## Brief
Exactly the lines from the one that contains "Write part 3" to the one that contains "for yy in (10.2, 14): F((-8.3, yy), (-8.3, yy", both lines included, should be copied, and no others.

[START Provided entries]

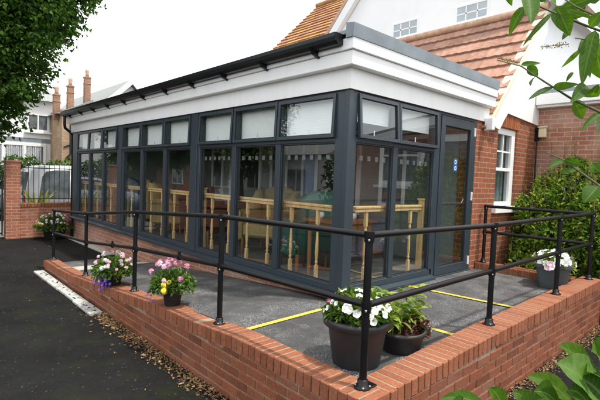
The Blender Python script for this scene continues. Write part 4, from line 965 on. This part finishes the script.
def foliage_dome(m,c,rx,ry,rz,n,sz,trail=0):
    q=rng.normal(size=(n,3)); q/=np.linalg.norm(q,axis=1)[:,None]; q[:,2]=np.abs(q[:,2])*1.0-trail*rng.uniform(0,1,n)
    P=np.array(c)+q*np.array([rx,ry,rz])*(rng.uniform(.2,1.0,n)**.5)[:,None]
    leaves(m,P,q+rng.normal(size=(n,3))*.6+np.array([0,0,.2]),rng.uniform(.6,1.3,n)*sz,rng.uniform(.6,1.2,n)*sz*.7,.2,.25)
def surf(c,rx,ry,rz,toward=(-.6,-.6,.5),spread=.9,lo=-.1):
    while True:
        d=Vector((R.gauss(0,1),R.gauss(0,1),abs(R.gauss(0,.9))+lo)); d=(d.normalized()+Vector(toward)*R.uniform(0,spread)).normalized()
        if d.z>-.45: return Vector((c[0]+d.x*rx,c[1]+d.y*ry,c[2]+d.z*rz)),d
def pot_lathe(t,mat,r0,r1,h,rim=.012,soil=True,n=24):
    m=MB(); m.lathe([(r0*.96,0),(r0,.006),(r0+(r1-r0)*.80,h*.80),(r1*.985,h*.83),(r1+rim,h*.84),(r1+rim*1.15,h*.97),(r1+rim*.6,h),(r1-.006,h*.995),(r1-.012,h*.86)],(0,0,0),n); m.build('pot',mat,t,local=True)
    if soil:
        m=MB(); m.lathe([(0.001,h*.90),(r1*.5,h*.91),(r1-.011,h*.88)],(0,0,0),n,capb=False); m.build('soil',M['soil'],t,local=True)
# pot by the corner post
t=thing('flower_pot','big dark grey tub of white petunias standing behind the corner rail post','flower pot',(-1.035,-1.075,-.085))
pot_lathe(t,M['pot_dark'],.165,.215,.33,.024,n=36)
m=MB(); foliage_dome(m,(0,0,.33),.225,.225,.165,1500,.05,.06); m.build('foliage',M['pot_leaf'],t,local=True)
m=MB(); foliage_dome(m,(.03,0,.345),.22,.22,.15,420,.055,.05); m.build('young_leaves',M['lime_leaf'],t,local=True)
for k in range(46):
    p,d=surf((0,0,.335),.245,.245,.18,(-.85,-.85,.55),1.3,lo=.08); 
    pk=(d.x<-.45 and d.y>.2) and k%2==0
    flower(t,'petunia','petal_magenta' if pk and k%4==0 else 'petal_pale' if pk else 'petal_white',p,d,R.uniform(.55,.92))
# low trough beside it
t=thing('flower_pot','low dark trough with soil, dark red leaves and a lanky lime green plant','flower pot',(-.57,-1.135,-.082))
m=MB(); m.lathe([(.15,0),(.16,.005),(.185,.13),(.20,.135),(.205,.15),(.195,.16),(.182,.155),(.175,.12)],(0,0,0),28,sx=.98,sy=.85); m.build('pot',M['pot_dark'],t,local=True)
m=MB(); m.lathe([(.001,.125),(.1,.13),(.176,.118)],(0,0,0),28,capb=False,sx=.98,sy=.85); m.build('soil',M['soil'],t,local=True)
m=MB()
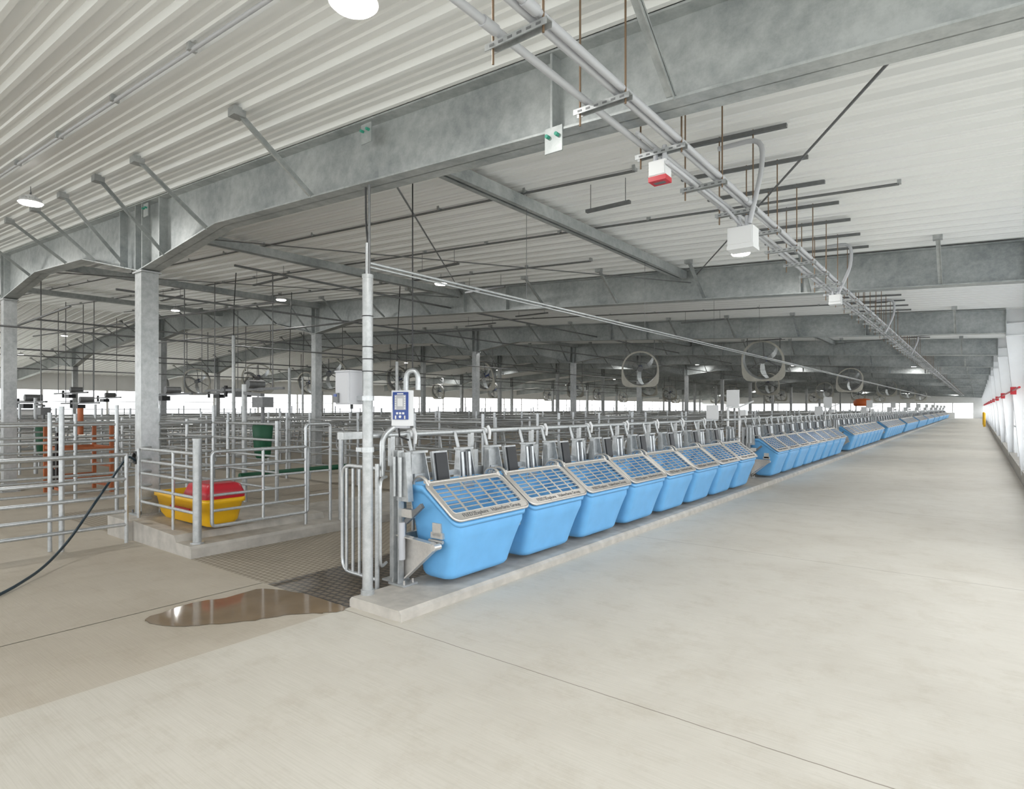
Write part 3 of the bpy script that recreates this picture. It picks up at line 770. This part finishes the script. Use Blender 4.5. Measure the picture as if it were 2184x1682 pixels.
def F(p0, p1, zs=(.35, .6, .85, 1.1, 1.35), **k): fence('f', (*p0, 0), (*p1, 0), zs, **k).obj('pen_railing')
F((-6.7, 9.5), (-6.7, 100), post=2.4, ph=1.5)
F((-8.6, 5.2), (-14.6, 5.2), post=1.5)
F((-14.9, 3.3), (-24, 3.3), post=1.6)
F((-10.6, 2.2), (-10.6, 5.2), post=1.2, ph=1.65)
F((-12.5, 1.0), (-12.5, 7.8), post=1.4, ph=1.5)
F((-15.5, -2), (-15.5, 9), post=1.6)
F((-18.2, -2), (-18.2, 9), post=1.6, ph=1.7)
F((-22.5, 0), (-22.5, 60), post=2.4)
F((-25.5, 4), (-25.5, 60), post=2.4, ph=1.7)
for yy in (8.0, 10.4, 13.7, 17.2, 23.8, 30.5, 37, 47, 57): F((-6.8, yy), (-17, yy), post=1.7, ph=1.5)
for yy in (6.6, 12.2, 16.9, 23.7, 30.5): F((-18, yy), (-36, yy), post=1.9, ph=1.6)
for yy in (10.2, 14): F((-8.3, yy), (-8.3, yy + 2.5), post=1.2)

mb = MB()
for (x, y, h) in ((-12.2, 6.4, 3.1), (-13.5, 8.5, 2.6), (-9.9, 8.8, 2.6), (-20, 7.5, 3.0), (-23, 9, 3.2), (-17.5, 11.5, 2.6)):
    mb.tube((x, y, 0), (x, y, h), .035, GALV, 10); mb.path(fillet([(x, y, h), (x + .02, y, h + .6), (x + .1, y, zr(x) - .06)], .1), .01, BLACK, 6)
mb.obj('service_post')
def brush(x, y, z0, z1):
    mb = MB()
    loft(mb, [[V((x + r * math.cos(t * math.pi / 8), y + r * math.sin(t * math.pi / 8), z)) for t in range(16)] for r, z in ((.10, z0), (.13, z0 + .05), (.15, (z0 + z1) / 2), (.17, z1 - .03), (.15, z1))], GREEN)
    mb.tube((x, y, z1), (x, y, z1 + .3), .03, DARKST); mb.box((x, y, z1 + .38), (.34, .2, .18), DARKST); mb.bar((x, y, z1 + .5), (x - .6, y, z1 + .55), .07, .05, DARKST)
    mb.tube((x - .6, y, 0), (x - .6, y, z1 + .7), .045, GALV); mb.obj('cow_brush')
brush(-9.7, 5.6, .75, 1.32)
brush(-17.6, 4.6, .5, 1.15)
mb = MB(); ox, oy = -13.6, 4.1
for x in (-.45, .45):
    for y in (-.4, .4): mb.bar((ox + x, oy + y, 0), (ox + x, oy + y, 1.32), .06, .06, ORANGE)
for z in (.12, .5, .85, 1.3):
    mb.bar((ox - .45, oy - .4, z), (ox + .45, oy - .4, z), .04, .05, ORANGE); mb.bar((ox - .45, oy + .4, z), (ox + .45, oy + .4, z), .04, .05, ORANGE)
for x in (-.45, .45):
    for z in (.3, .85, 1.3): mb.bar((ox + x, oy - .4, z), (ox + x, oy + .4, z), .04, .05, ORANGE)
mb.box((ox, oy - .4, .45), (.22, .06, .7), BLACK); mb.box((ox + .32, oy - .42, .7), (.1, .06, .9), BLACK); mb.tube((ox + .1, oy, 1.1), (ox + .1, oy, 1.6), .05, ORANGE)
mb.obj('hoof_trimming_chute')
mb = MB()
for (x, y, z) in ((-19, 4.6, 1.75), (-16.5, 6.8, 1.95), (-21.5, 6.5, 1.75), (-24, 7, 2.1), (-12.6, 6.8, 2.0), (-27, 9, 2.0), (-20, 10, 2.1)):
    mb.bar((x - 1.6, y, z), (x + 1.6, y, z), .05, .05, DARKST); mb.box((x, y, z - .1), (.4, .2, .12), BLACK)
    mb.tube((x + .5, y - .15, z + .1), (x + .5, y + .2, z + .1), .09, DARKST, 14); mb.tube((x - .7, y, z - .15), (x - .7, y, z + .1), .04, BLACK)
    for q in (-1.2, 1.2): mb.tube((x + q, y, z), (x + q, y, zr(x + q) - .07), .012, DARKST, 6)
mb.obj('overhead_scraper_drive')
mb = MB()
for (a, b_) in (((-10, 6, 3.5), (-24, 6, 3.9)), ((-10, 8, 3.4), (-24, 8.2, 3.7)), ((-14, -2, 3.1), (-14.5, 30, 3.1)), ((-18, -2, 3.0), (-18, 40, 3.0)), ((-21, -2, 2.7), (-21, 40, 2.7)), ((-12, 3.5, 3.3), (-24, 3.5, 3.0)), ((-9.5, 5, 3.9), (-9.8, 40, 3.8)), ((-11.5, 4, 3.6), (-11.5, 60, 3.5)), ((-16, 4, 3.5), (-16, 60, 3.4)), ((-9, 12, 3.6), (-24, 12, 4.1)), ((-23, -2, 3.2), (-23, 50, 3.2))):
    mb.tube(a, b_, .02, DARKST, 6)
mb.obj('overhead_pipework')
for yy in (66, 74):
    mb = MB(); mb.tube((.45, yy, 0), (.45, yy, 1.15), .09, YEL, 16); mb.tube((.45, yy, 1.15), (.45, yy, 1.22), .09, YEL, 16, r2=.03); mb.obj('yellow_bollard')
mb = MB()
loft(mb, [[V((-4.6 + r * math.cos(t * math.pi / 8), 35 + r * math.sin(t * math.pi / 8), z)) for t in range(16)] for r, z in ((.35, 1.7), (.42, 1.75), (.42, 1.95), (.3, 2.05), (.1, 2.08))], ORANGE2)
for q in (-.3, .3): mb.tube((-4.6 + q, 35, 0), (-4.6 + q, 35, 1.72), .03, GALV)
mb.obj('orange_feed_tank')

# ------------------------------------------------------------------ world and camera
wd = bpy.data.worlds.new('World'); scene.world = wd; wd.use_nodes = True
bg = wd.node_tree.nodes['Background']; bg.inputs[0].default_value = (.95, .975, 1, 1); bg.inputs[1].default_value = 3.75

cam = bpy.data.cameras.new('camera'); co = bpy.data.objects.new('camera', cam); scene.collection.objects.link(co)
cam.sensor_width = 36; cam.lens = 36 * 1290 / 2184; cam.shift_y = 29 / 2184
co.location = (0, 0, 1.6); co.rotation_euler = (math.radians(90), 0, math.radians(37.6)); cam.clip_end = 500
scene.camera = co
scene.view_settings.view_transform = 'Standard'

[END Provided entries]

## Solution
Write part 3 of the bpy script that recreates this picture. It picks up at line 770. This part finishes the script. Use Blender 4.5. Measure the picture as if it were 2184x1682 pixels.
def F(p0, p1, zs=(.35, .6, .85, 1.1, 1.35), **k): fence('f', (*p0, 0), (*p1, 0), zs, **k).obj('pen_railing')
F((-6.7, 9.5), (-6.7, 100), post=2.4, ph=1.5)
F((-8.6, 5.2), (-14.6, 5.2), post=1.5)
F((-14.9, 3.3), (-24, 3.3), post=1.6)
F((-10.6, 2.2), (-10.6, 5.2), post=1.2, ph=1.65)
F((-12.5, 1.0), (-12.5, 7.8), post=1.4, ph=1.5)
F((-15.5, -2), (-15.5, 9), post=1.6)
F((-18.2, -2), (-18.2, 9), post=1.6, ph=1.7)
F((-22.5, 0), (-22.5, 60), post=2.4)
F((-25.5, 4), (-25.5, 60), post=2.4, ph=1.7)
for yy in (8.0, 10.4, 13.7, 17.2, 23.8, 30.5, 37, 47, 57): F((-6.8, yy), (-17, yy), post=1.7, ph=1.5)
for yy in (6.6, 12.2, 16.9, 23.7, 30.5): F((-18, yy), (-36, yy), post=1.9, ph=1.6)
for yy in (10.2, 14): F((-8.3, yy), (-8.3, yy + 2.5), post=1.2)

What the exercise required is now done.